Pension Funds Insider

Pension Funds Insider brings the latest pensions news and industry insights; from investment and governance updates to new mandate appointments and pensions regulatory information.

Possible "capacity crunch" for UK longevity hedging market

Wednesday, July 31, 2013

Image for Possible "capacity crunch" for UK longevity hedging market

The UK pension fund longevity hedging market could triple over the next three years, however new analysis has raised concerns over the capacity of reinsurers to take on the risks of this growing market.

Over £250bn of longevity swaps have been written by UK pension schemes since the market emerged in 2009, and PricewaterhouseCoopers (PwC) said that it expects the market to reach £60bn by 2016.

However, PwC said that if the number of longevity swaps grows as predicted, then this could lead to a "capacity crunch" in the market.

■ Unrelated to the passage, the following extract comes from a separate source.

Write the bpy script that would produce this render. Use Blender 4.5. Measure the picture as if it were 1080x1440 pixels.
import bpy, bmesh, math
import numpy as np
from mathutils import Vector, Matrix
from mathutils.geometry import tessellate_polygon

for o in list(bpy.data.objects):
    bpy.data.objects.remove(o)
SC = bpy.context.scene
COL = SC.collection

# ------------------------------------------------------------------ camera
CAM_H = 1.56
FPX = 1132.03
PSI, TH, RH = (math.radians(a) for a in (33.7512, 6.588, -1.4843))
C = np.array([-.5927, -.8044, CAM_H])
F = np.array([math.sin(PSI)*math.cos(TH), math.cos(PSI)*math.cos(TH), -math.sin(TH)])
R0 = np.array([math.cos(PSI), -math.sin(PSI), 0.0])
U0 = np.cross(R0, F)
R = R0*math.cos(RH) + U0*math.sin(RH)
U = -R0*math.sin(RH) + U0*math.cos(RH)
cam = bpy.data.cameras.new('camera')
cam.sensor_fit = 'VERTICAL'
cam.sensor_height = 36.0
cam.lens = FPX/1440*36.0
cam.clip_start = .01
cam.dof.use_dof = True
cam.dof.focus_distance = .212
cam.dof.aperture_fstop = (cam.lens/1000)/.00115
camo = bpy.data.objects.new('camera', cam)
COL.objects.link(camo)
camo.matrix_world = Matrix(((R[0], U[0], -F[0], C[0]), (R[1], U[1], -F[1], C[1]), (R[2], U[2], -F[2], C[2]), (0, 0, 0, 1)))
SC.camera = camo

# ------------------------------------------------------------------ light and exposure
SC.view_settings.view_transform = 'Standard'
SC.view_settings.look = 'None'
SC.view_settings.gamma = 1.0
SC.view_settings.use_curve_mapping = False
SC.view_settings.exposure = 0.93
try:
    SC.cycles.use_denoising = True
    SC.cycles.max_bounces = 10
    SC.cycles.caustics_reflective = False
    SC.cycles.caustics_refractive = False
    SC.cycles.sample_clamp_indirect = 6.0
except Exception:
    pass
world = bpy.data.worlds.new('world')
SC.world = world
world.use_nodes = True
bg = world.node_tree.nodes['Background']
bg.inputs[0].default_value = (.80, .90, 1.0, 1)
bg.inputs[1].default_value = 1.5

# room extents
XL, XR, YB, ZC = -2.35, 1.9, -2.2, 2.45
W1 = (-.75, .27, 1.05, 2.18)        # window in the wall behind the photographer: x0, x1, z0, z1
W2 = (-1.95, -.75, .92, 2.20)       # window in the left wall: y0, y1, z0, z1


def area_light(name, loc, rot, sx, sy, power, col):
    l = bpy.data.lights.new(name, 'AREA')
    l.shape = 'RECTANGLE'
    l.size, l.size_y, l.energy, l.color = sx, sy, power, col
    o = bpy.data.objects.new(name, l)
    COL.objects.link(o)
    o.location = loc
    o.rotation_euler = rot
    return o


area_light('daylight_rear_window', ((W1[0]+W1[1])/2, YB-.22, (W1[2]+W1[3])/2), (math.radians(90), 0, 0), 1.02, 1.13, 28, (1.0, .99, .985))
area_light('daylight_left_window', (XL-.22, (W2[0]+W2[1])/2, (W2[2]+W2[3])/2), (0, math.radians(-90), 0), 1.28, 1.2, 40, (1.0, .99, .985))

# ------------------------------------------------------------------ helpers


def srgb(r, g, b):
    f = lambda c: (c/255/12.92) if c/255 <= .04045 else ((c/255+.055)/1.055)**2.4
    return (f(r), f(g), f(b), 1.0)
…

Paul Kitson, PwC pensions partner, said: "While many UK pension schemes are actively considering longevity hedging as a key way to reduce risk in their schemes, many have been holding back on deals to see how the market and pricing develops.

"This may be a risky strategy as the market for longevity hedging deals could be heading for a capacity crunch."

Many global reinsurers are increasingly filling their capacity and/or moving their focus to other countries where defined benefit (DB) schemes are also prominent, but deal sizes are bigger, PwC said.

This may mean the number of reinsurers interested in UK pension scheme longevity transactions could reduce and lead to increases in the price to hedge longevity.

Kitson said at least one reinsurer has already used up over half of its capacity for these types of risks and others are directing their resources to the US, Canada and other markets where deals could be much larger, leaving reduced appetite for UK deals.

He said: "The geographical origin of longevity risk is of less importance to global reinsurers, so while the UK has passed significant pension scheme longevity risk to reinsurers in recent years, the UK does not have a monopoly on reinsurers."

DB plans in other countries are now looking at similar transactions, which then means there could potentially be less capacity for UK deals.

Kitson said: "The £20bn of longevity swaps already written in this market is only the tip of the iceberg given the £1.5trn of private sector defined benefit pension liabilities in the UK.

"We are already seeing the first signs of reduced competition, meaning UK pension schemes that take too long to take advantage of longevity hedging could be left facing limited options and potentially higher prices."